The Department and Post Office Counters Ltd took steps to manage their divergent objectives, but tensions remained

2.5  The project was unusual in that one of the joint purchasers is a service provider to the other. Post Office Counters Ltd provided benefit encashment services to the Department of Social Security, and both organisations sought to maintain a degree of commercial confidentiality from the other. As shown in Figure 4, the Department's objectives were primarily to reduce benefit payment costs through a fraud free system as quickly as possible. Post Office Counters Ltd's objectives were primarily longer term - to safeguard its commercial business and those of its agents in the sub-post office network. The risk was that the two purchasers might steer the project in different directions or not act in a co-operative manner. All three shortlisted suppliers told us that there were clear commercial tensions between the two project purchasers during the procurement phase.

2.6  To manage this risk the Department and Post Office Counters Ltd negotiated during the procurement stage a Memorandum of Understanding between themselves. Agreement took longer than expected, and delayed the issue of a statement of service requirements to the three shortlisted bidders by two months. The Memorandum, which was mainly used to summarise the business and commercial understanding between the parties, did not entirely resolve the fundamental differences in objectives, which later had to be resolved in the handling of detailed issues. For example, Pathway pointed to areas such as the design of the card, and the arrangements for allowing claimants to nominate agents to collect payments on their behalf, which highlighted continuing tension and disagreements between the purchasers. The purchasers co-operated to minimise the effect of such disagreements on Pathway's progress, for example by instructing them to proceed with designing the system on one basis and undertaking to reimburse their costs if the disagreements were resolved the other way.

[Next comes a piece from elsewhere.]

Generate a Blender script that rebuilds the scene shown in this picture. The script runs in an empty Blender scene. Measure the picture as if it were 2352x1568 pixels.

2.7  The purchasers also sought to manage this risk by creating a joint project procurement and delivery team, staffed by both organisations and reporting to a joint project board and steering committee with senior Department of Social Security and Post Office officials. This provided a forum for the resolution of specific issues between the two purchasers, but the basic differences in their objectives for the project remained. Although the Authority resolved some differences itself, it had to refer some back to the purchasers for resolution at a higher level. Pathway told us that this resulted in substantial delays. The Authority's project management role was transferred to Post Office Counters Ltd in April 1998, in response to a recommendation by PA Consulting, (Figure 19). The Department of Social Security also felt that this would make Post Office Counters Ltd more directly responsible for project management as the system rolled out to post offices.

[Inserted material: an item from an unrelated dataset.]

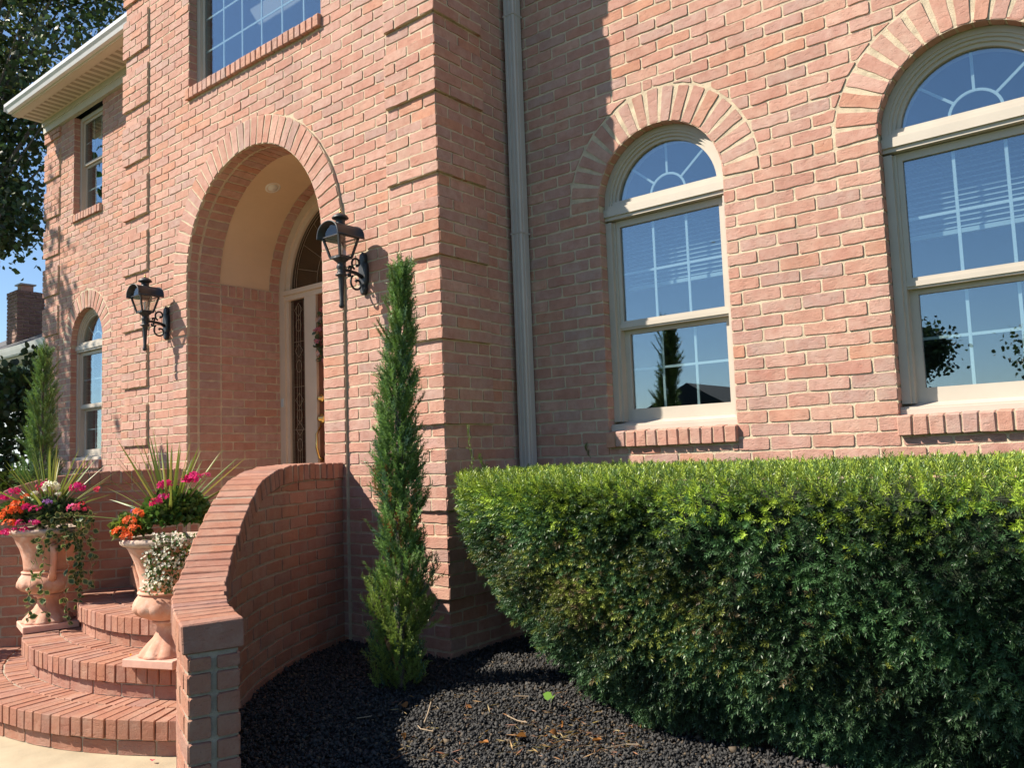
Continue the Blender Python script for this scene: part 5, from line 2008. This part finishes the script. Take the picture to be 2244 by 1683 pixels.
tw = [([(945, 1548), (938, 1575), (930, 1595)], 'pale dry twig lying upright on the lit mulch', .05), ([(916, 1598), (922, 1606), (944, 1612), (950, 1614)], 'bent straw coloured stalk on the mulch below the juniper', .03),
      ([(1112, 1580), (1135, 1592), (1156, 1597)], 'short tan twig on mulch near the hedge', .035), ([(782, 1584), (815, 1580)], 'thin twig in the shade of the stair wall', .035), ([(1130, 1538), (1160, 1540)], 'small straw on mulch between juniper and hedge', .025),
      ([(1330, 1648), (1372, 1640), (1400, 1642)], 'long dry stem lying at the foot of the hedge', .035)]
for pts, lab, r in tw:
    m = MB()
    P = [onbed(a, b, .22 + .04 * i) for i, (a, b) in enumerate(pts)]
    m.tube(P, r, 5)
    tag(m.build('twig', M['twig']), lab, 'twig', 'dry twigs on the mulch')
for i, (px, py, s_, lab) in enumerate(((884, 1553, .5, 'brown leaf at the foot of the juniper'), (890, 1625, .45, 'orange dry leaf beside the stair wall shadow'), (1040, 1562, .35, 'small tan leaf in the middle of the mulch'), (1058, 1638, .5, 'orange leaf scrap near the bottom of the picture'),
                                       (1222, 1622, .55, 'rust coloured leaf under the hedge'), (1160, 1625, .5, 'rust leaf scrap left of the hedge'), (1305, 1632, .5, 'tan leaf lying under the hedge edge'), (1240, 1502 + 100, .4, 'orange leaf scrap touching the hedge'))):
    p = onbed(px, py, .2)
    T, F = leaf_t(1, .35, .2)
    V, Fq, c = scatter(T, F, p[None] + np.array([[-.2, 0, 0]]), np.array([[math.cos(i * 2.1), math.sin(i * 2.1), .25]]), np.array([s_ * 1.3]), np.array([[.46, .20, .07]]))
    tag(mk('fallen_leaf', V, Fq, M['leaf'], col=c), lab, 'leaf', 'fallen leaves on the mulch')
# shed needles as a loose scatter
NL = 420
pp = np.array([onbed(rng.uniform(1130, 1420), 1590 + rng.uniform(0, 75) + .0, .2) for _ in range(NL // 2)] + [onbed(rng.uniform(850, 1300), rng.uniform(1520, 1675), .2) for _ in range(NL // 2)])
T = needles([((0, 0, 0), (0, 0, 1), .55, .025, 1)])
V, Fq, c = scatter(T[0], T[1], pp, np.stack([rng.normal(0, 1, NL), rng.normal(0, 1, NL), rng.normal(0, .12, NL)], 1), rng.uniform(.5, 1.6, NL), vary((.36, .22, .11), NL, .5, .2))
tag(mk('needle_litter', V, Fq, M['leaf'], col=c, kind='stuff'), 'dry brown needles scattered over the mulch', 'litter')
# seedling with two bright leaves under the hedge
sd0 = onbed(1212, 1560, 0)
t = empty('seedling', tuple(sd0), 'bright green seedling with two leaves under the hedge', 'seedling')
for i, (px, py, ang) in enumerate(((1210, 1556, 0), (1218, 1566, 1))):
    T, F = leaf_t(1, .48, .1)
    V, Fq, c = scatter(T, F, np.array([sd0 + np.array([0, 0, .8])]), np.array([[-.9 + 1.4 * ang, -.4 - .5 * ang, .25 - .3 * ang]]), np.array([.62]), np.array([[.20, .38, .06]]))
    mk('leaf', V, Fq, M['leaf'], t, col=c)
m = MB()
m.tube([sd0, sd0 + np.array([0, 0, .8])], .04, 5)
m.build('stem', M['leaf'], t)

# petals on the steps and walk
for px, py, z, colr, lab in ((333, 1673, -8.5, PINK, 'pink petal on the concrete walk'), (284, 1442, -3.5, (.80, .35, .02), 'orange petal beside the plinth of the nearer urn'), (200, 1516, -6.0, (.55, .04, .06), 'red petal on the bottom step')):
    d = CF + CR * (px - 1122) / 1800.55 + CU * (841.5 - py) / 1800.55
    p = CAM + d * ((z - CAM[2]) / d[2]) + np.array([0, 0, .12])
    T, F = leaf_t(1, .45, .2)
    V, Fq, c = scatter(T, F, p[None], np.array([[.8, -.3, .5]]), np.array([.4]), np.array([colr]))
    tag(mk('petal', V, Fq, M['petal'], col=c), lab, 'petal', 'fallen petals')


# ================================================================== trees and far things
def tree(name, label, x, y, z0, trunk_h, blobs, nclump, per, lsize, lcol, seed, group=None, rt=3.0, lean=(0, 0), lvar=.45, spread=1.0):
    r_ = np.random.default_rng(seed)
    t = empty(name, (x, y, z0), label, 'tree', group)
    m = MB()
    topz = max(b[2] for b in blobs)
    m.tube([(x, y, z0 - 1), (x + lean[0] * .3, y + lean[1] * .3, z0 + trunk_h), (x + lean[0], y + lean[1], topz)], [rt, rt * .7, rt * .15], 10)
    cen = []
    for k in range(nclump):
        b = blobs[r_.integers(len(blobs))]
        d = sphere_dirs(1)[0] * r_.uniform(.3, 1.0) ** .5
        cen.append(np.array([x + b[0] + d[0] * b[3], y + b[1] + d[1] * b[3], b[2] + d[2] * b[4]]))
    for c in cen[::max(1, nclump // 60)]:
        zz = z0 + trunk_h * .7 + (c[2] - z0 - trunk_h * .7) * .45
        zz = min(max(zz, z0 + trunk_h * .5), topz - 2)
        st_ = np.array([x + lean[0] * .5, y + lean[1] * .5, zz])
        m.tube([st_, st_ + (c - st_) * .55 + np.array([0, 0, 2.0]), c], [rt * .28, rt * .14, .1], 5)
    m.build('trunk', M['bark'], t)
    cen = np.array(cen)
    n = nclump * per
    pos = np.repeat(cen, per, 0) + r_.normal(0, 1, (n, 3)) * np.array([2.6, 2.6, 1.9]) * (lsize[1] / 1.2) * spread
    T, F = leaf_t(1, .38, .12)
    V, Fq, c = scatter(T, F, pos, sphere_dirs(n) + np.array([0, 0, -.5]), r_.uniform(*lsize, n), vary(lcol, n, lvar, .18))
    mk('crown', V, Fq, M['leaf'], t, col=c, kind='stuff')
    return t


tree('shade_tree', 'tall leafy tree rising behind the white gutter', -206, 26, -8.8, 60, [(12, 8, 150, 34, 36), (-3, 0, 118, 30, 26), (22, 16, 125, 28, 28), (0, 2, 94, 20, 18), (24, 14, 160, 24, 20), (8, 4, 82, 12, 12)], 430, 56, (1.2, 2.1), (.085, .115, .045), 11, rt=2.2)
tree('birch_tree', 'tree with thin hanging twigs in front of the far chimney', -178, 22, -8.8, 40, [(0, 0, 84, 9, 14), (-6, -4, 78, 12, 16)], 60, 18, (1.2, 2.0), (.055, .085, .03), 14, rt=1.6)
tree('street_tree', 'leafy tree standing outside the picture, shading the far wall corner', -154, -31, -8.8, 50, [(0, 0, 92, 9, 26), (0, 0, 70, 8, 16)], 110, 26, (1.6, 2.6), (.05, .09, .03), 17, rt=2)

tree('added_shade_tree', 'unseen round tree added to shade the front of the hedge', -1.8, -57, -8.8, 26, [(0, 0, 53, 5, 12), (0, 0, 41, 5.5, 10), (0, 0, 31, 5, 8)], 130, 70, (.8, 1.3), (.06, .10, .03), 21, rt=.9, spread=.55)  # out of view, placed and shaped to cast shade on the hedge


def shrub(name, label, c0, rad, n, lcol, lsize, group=None):
    t = empty(name, (c0[0], c0[1], -8.8), label, 'shrub', group)
    D = sphere_dirs(n, -.6)
    pos = np.array(c0) + D * np.array(rad) * rng.uniform(.5, 1.0, (n, 1)) ** .5 * (1 + .15 * np.sin(D[:, :1] * 9) * np.cos(D[:, 1:2] * 7))
    T, F = leaf_t(1, .4, .15)
    V, Fq, c = scatter(T, F, pos, D + rng.normal(0, .5, (n, 3)), rng.uniform(*lsize, n), vary(lcol, n, .5, .15))
    mk('foliage', V, Fq, M['leaf'], t, col=c, kind='stuff')
    m = MB()
    for k in range(6):
        a = k * 1.05
        m.tube([(c0[0], c0[1], -8.9), (c0[0] + rad[0] * .4 * math.cos(a), c0[1] + rad[1] * .4 * math.sin(a), c0[2])], [.5, .12], 5)
    m.build('stems', M['bark'], t, kind='stuff')
    return t


shrub('evergreen_shrub', 'dark bushy evergreen beyond the farther juniper', (-119, 13, 10), (10, 8, 22), 6000, (.05, .08, .032), (.9, 1.7))
shrub('evergreen_shrub', 'olive green shrub at the foot of the far wall corner', (-100, 2, 2), (9, 6, 9), 2600, (.07, .10, .02), (.8, 1.5))
shrub('variegated_shrub', 'pale variegated shrub beside the rim of the farther urn', (-50.5, -24.5, .5), (4.0, 3.2, 4.2), 1500, (.16, .19, .08), (.4, .75))

nb = empty('neighbouring_house', (-170, 40, -8.8), 'low pale house with grey roof and brick chimney beyond the far wall', 'house')
mb = MB()
mb.box(-250, -110, 24, 110, -9, 37)
mb.build('wall', M['siding'], nb)
mb = MB()
mb.add([(-252, 19, 37), (-108.2, 19, 37), (-108.2, 70, 62), (-252, 70, 62), (-252, 115, 37), (-108.2, 115, 37)], [[0, 1, 2, 3], [3, 2, 5, 4], [0, 3, 4], [1, 5, 2]])
mb.build('roof', M['shingle'], nb)
mb = MB()
mb.sweep([((-252, 0, 0), (0, 1, 0), (0, 0, 1)), ((-108.2, 0, 0), (0, 1, 0), (0, 0, 1))], [(19.2, 35.6), (17.6, 35.6), (17.2, 36.4), (16.9, 37.1), (19.2, 37.0)])
mb.build('gutter', M['gutter'], nb)
mb = MB()
mb.box(-252, -108.2, 19, 24, 35.2, 35.5)
mb.build('soffit', M['soffit'], nb)
chm = MB().box(-196.8, -190.2, 37.2, 43.8, 30, 59.8).build('chimney', M['mortar'], nb)
cf = plane_map((0, 37, 0), (1, 0, 0), (0, -1, 0))
cs = plane_map((-190, 0, 0), (0, 1, 0), (1, 0, 0))
wc = Wall(chm, cf, M['brick_far'])
for k in range(38, 60):
    for mp, u0, u1, off in ((cf, -197, -190, 0), (cs, 37, 44, 1.5)):
        st_ = u0 + (off + 1.5 * (k % 2)) % 3
        cuts = [u0] + [c for c in (st_, st_ + 3, st_ + 6) if u0 + .4 < c < u1 - .4] + [u1]
        for p, q in zip(cuts[:-1], cuts[1:]):
            wc.put(rect(p + .07, q - .07, k + .07, k + .93), .12 if k > 57 else 0, mp=mp, vis=False)
emit([wc], 1)
MB().box(-195.5, -192.8, 39, 42, 59.7, 62).build('chimney_pot', M['terracotta'], nb)
MB().box(-196.2, -192.2, 38.5, 42.5, 62, 62.4).build('chimney_cap', M['spout'], nb)

# across the street, seen only in the window glass
oh = empty('opposite_house', (-217, -460, -8.8), 'gabled house across the street mirrored in the nearer arched window', 'house')
mb = MB()
mb.box(-262, -176, -560, -452, -9, 38)
mb.build('wall', M['farwall'], oh)
mb = MB()
mb.add([(-272, -448, 32), (-218, -448, 58), (-172, -448, 32), (-272, -565, 32), (-218, -565, 58), (-172, -565, 32)], [[0, 1, 2], [5, 4, 3], [0, 3, 4, 1], [1, 4, 5, 2]])
mb.build('roof', M['darkroof'], oh)
for i, (x, y, h, r) in enumerate(((20, -300, 58, 20), (-37, -300, 55, 5), (-330, -420, 50, 26))):
    tree('street_tree', ['round tree across the street mirrored in the nearest arched window', 'slim tree across the street mirrored at the edge of the glass', 'far tree beyond the opposite house'][i], x, y, -8.8, 20, [(0, 0, h - r * .8, r, r * .9), (r * .3, 0, h - r * 1.4, r * .9, r * .8)], 90, 60, (1.2, 2.2), (.045, .075, .025), 30 + i, 'trees across the street', rt=2)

2.8  Post Office Counters Ltd and Pathway were aware from the outset that the Department saw bank transfers as the most cost-effective long term answer for social security payments. The Department had been administering bank transfers as an option for social security benefits since the early 1980s, an option which new claimants in particular were increasingly choosing. An important advantage of the Benefits Payment Card to Post Office Counters Ltd was that it committed the Department to make payments at a guaranteed level through post offices for the duration of the project. This guarantee constituted a potential financial risk to the Department. This divergence of interests at times led to some doubts about other parties' positions; for example that the Department was not committed to the project's success. This was regrettable because it was in the Department's interests that once commenced the project should succeed, in order to yield the planned savings in fraud and running costs as soon as possible.

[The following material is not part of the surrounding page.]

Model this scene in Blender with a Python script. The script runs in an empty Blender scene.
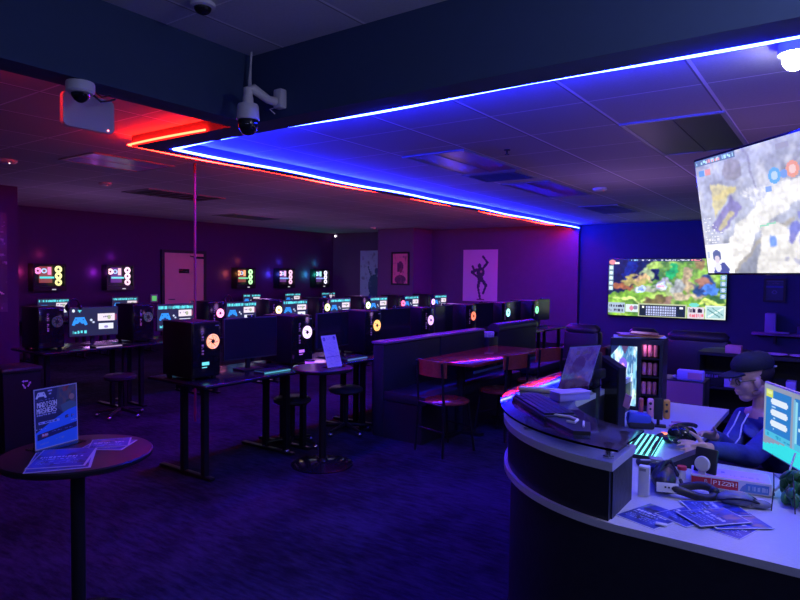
import bpy, bmesh, math, random
import numpy as np
from mathutils import Vector, Matrix, Euler
random.seed(7)
S = bpy.context.scene
COL = S.collection
PI = math.pi

# ---------------------------------------------------------------- materials
def mat(name, col, rough=.6, metal=0., spec=.5, emit=None, es=0., noise=0., nscale=20., alpha=None, trans=0., coat=0.):
    m = bpy.data.materials.new(name); m.use_nodes = True
    nt = m.node_tree; b = nt.nodes['Principled BSDF']
    b.inputs['Base Color'].default_value = (*col, 1)
    b.inputs['Roughness'].default_value = rough
    b.inputs['Metallic'].default_value = metal
    b.inputs['Specular IOR Level'].default_value = spec
    b.inputs['Transmission Weight'].default_value = trans
    b.inputs['Coat Weight'].default_value = coat
    b.inputs['Coat Roughness'].default_value = .08
    if emit:
        b.inputs['Emission Color'].default_value = (*emit, 1)
        b.inputs['Emission Strength'].default_value = es
    if noise:
        tc = nt.nodes.new('ShaderNodeTexCoord'); n = nt.nodes.new('ShaderNodeTexNoise')
        n.inputs['Scale'].default_value = nscale; n.inputs['Detail'].default_value = 4
        mr = nt.nodes.new('ShaderNodeMapRange')
        mr.inputs['To Min'].default_value = 1 - noise; mr.inputs['To Max'].default_value = 1 + noise
        vm = nt.nodes.new('ShaderNodeVectorMath'); vm.operation = 'SCALE'; vm.inputs[0].default_value = col
        nt.links.new(tc.outputs['Object'], n.inputs['Vector']); nt.links.new(n.outputs['Fac'], mr.inputs['Value'])
        nt.links.new(mr.outputs['Result'], vm.inputs['Scale']); nt.links.new(vm.outputs[0], b.inputs['Base Color'])
        bp = nt.nodes.new('ShaderNodeBump'); bp.inputs['Strength'].default_value = .15; bp.inputs['Distance'].default_value = .01
        nt.links.new(n.outputs['Fac'], bp.inputs['Height']); nt.links.new(bp.outputs[0], b.inputs['Normal'])
    if alpha is not None:
        b.inputs['Alpha'].default_value = alpha
    return m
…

2.9  We found that the Department had shown commitment to the success of the project. In 1997/98 they had employed up to 1100 staff plus consultants in designing and implementing their CAPS computer systems that were to link to the Payment Card. In late 1997, when the Benefits Payment Card project was clearly in deep trouble, they sensibly began contingency planning for a possible implementation of payment by bank transfers, in case the project should fail. Pathway told us that they had perceived that the Department's commitment had reduced from around this time. In their view the project no longer had such strong champions with the Department as before. The Department do not agree with Pathway's view; they consider that all the mechanisms and senior support remained in place up to May 1999 to drive the project forward at the pace which could be sustained by Pathway, and that they had delivered releases of CAPS software to time after the project replan in February 1997.